8½: A Film with Itself as Its Subject
8½: a bizarre and puzzling title, but one precisely appropriate for this film, which announces in its first frame that modernism has reached the cinema. If the mark of modernism in art is self-reference, 8 ½ surely goes beyond any predecessor in having itself as its subject. By 1963, Federico Fellini had made, by his count, seven and a half films. Hence 8 ½ is like an opus number: this is film number eight and a half in the Fellini catalog. Self-referential enough, but only the beginning. 8½ is a film about making a film, and the film that is being made is 8½. Notice how everything Guido says about the film he is making turns out to be true of 8½, even the sailor doing a soft-shoe dance; how all the screen tests are for roles in the film we are seeing; how some camera movements create an ambiguity between Guido, the director in the film, and Fellini, the director of the film, thus taking self-reference one step beyond the work to its maker.
It was perhaps this last level of self-reference that led some critics in the mid-1960s to dismiss 8½ as autobiographical trivia, brilliant on its surface but devoid of significant content—a criticism already made within the film by Daumier, the writer. The worldwide success of 8½ and its current status high on the list of the greatest films ever made have long since refuted such critics, but they were right on two counts: 8½ is both autobiographical and brilliant. Its surface flow of images dazzles us with sharp contrasts of black and white, startling eruptions from offscreen, unexpected changes of scene, and a virtuoso display of all the possibilities and effects of camera movement. We find almost a catalog of humanity in its stream of faces; some of them are momentary visions, while others persist through the film and long after in our memory, such as Saraghina, that lumbering monster transformed into the embodiment of joyous life and movement. But Fellini’s brilliance reaches beyond the surface to include an intricate structure of highly original, highly imaginative scenes whose conjunction creates an unprecedented interweaving of memories, fantasies, and dreams with the daily life of his hero and alter ego, Guido Anselmi. This, more than anything probably, made 8½ the most influential film of the 1960s, liberating filmmakers everywhere from the conventions of time, place, and mode of experience that had prevailed in cinema for decades.
In a film in which almost every scene is memorable, within its own pace and ambience, its characteristic forms of movement and emotional tone, some scenes are extraordinary: a childhood reminiscence of a farmhouse overflowing with warmth, love, and security, and an ascent into an enchanted darkness where the magical words asa nisi masa promise wealth and happiness; a boyhood flight from the stifling confines of a Catholic school to the voluptuous marvels of Saraghina’s rhumba, with its grotesque aftermath of cruel punishment and guilt; young Guido being told that Saraghina is the devil, though a Dantean descent into hell reveals a cardinal enthroned at the center of the inferno, solemnly repeating that there is no salvation outside the church; a whirling, riotous harem scene that mocks the absurdities of male fantasy.

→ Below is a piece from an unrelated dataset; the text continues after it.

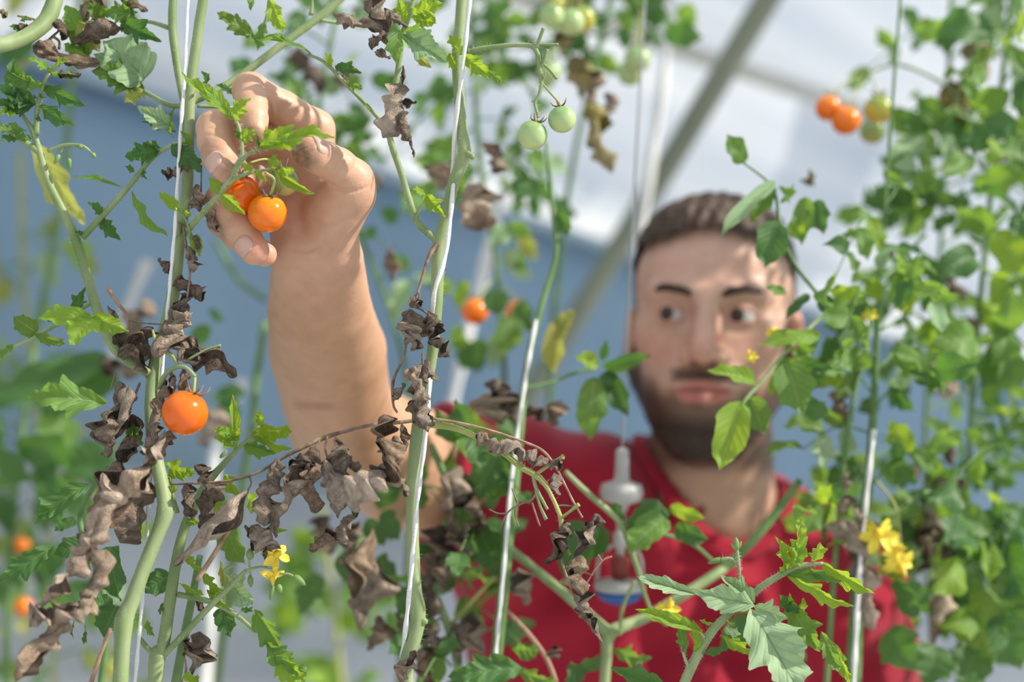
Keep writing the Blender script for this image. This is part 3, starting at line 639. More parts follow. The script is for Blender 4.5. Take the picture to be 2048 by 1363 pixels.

Fellini began his career in the motion picture world in 1945, as writer for and assistant to the neorealist director Roberto Rossellini, but by the time he directed his own first film, his vivid imagination had begun to replace reality as the central source of his inspiration. Through the 1950s, he explored the fantasies and illusions that both sustain and destroy us, in films peopled with characters whose lives run outside the normal streams of everyday experience: circus performers, swindlers, prostitutes. Then La dolce vita, a huge, sprawling evisceration of contemporary urban high life, made him an international celebrity and presented him with that most stultifying challenge for an artist: after such a success, what can you do next?
Fellini responded, finally, with 8½, making the challenge itself his subject and expressing the stultification in Guido’s confusion and inability to choose. He used this as an opportunity to probe the mystery of artistic creation and the problems of human relations created by a society whose traditional education portrays women as either sacred or profane, either mother or whore. Serious problems, but his film is comic. Hence none of the questions posed are ever really answered, for, as Guido/Fellini tells us, he has nothing to say. But his complete mastery of film technique and form speaks for him, shaping a purely formal solution for Guido in an imaginary dance of acceptance and communion that leaves us, the spectators, feeling a glow of happy resolution as young Guido, now dressed in white, leads his clown band into the darkness.
One puzzle that remains unresolved for most viewers of 8½ is the meaning of asa nisi masa. “Say the magic words, then when the picture moves its eyes, we’ll all be rich.” The words derive from a children’s game, like pig latin, in which one takes a word, doubles each of its vowels, and then puts the letter s between them. So, run backward, the root word is anima, the Italian word for soul or spirit. Daumier dismisses all this as another idle childhood memory, devoid of all poetic inspiration. Yet in the film, the utterance of “asa nisi masa” works like magic, releasing the marvelous flow of the joyful life of the farmhouse scene. And the childish promise is hardly idle, for it was when the picture moved its eye—when Fellini found his true métier in motion pictures—that we all became enriched.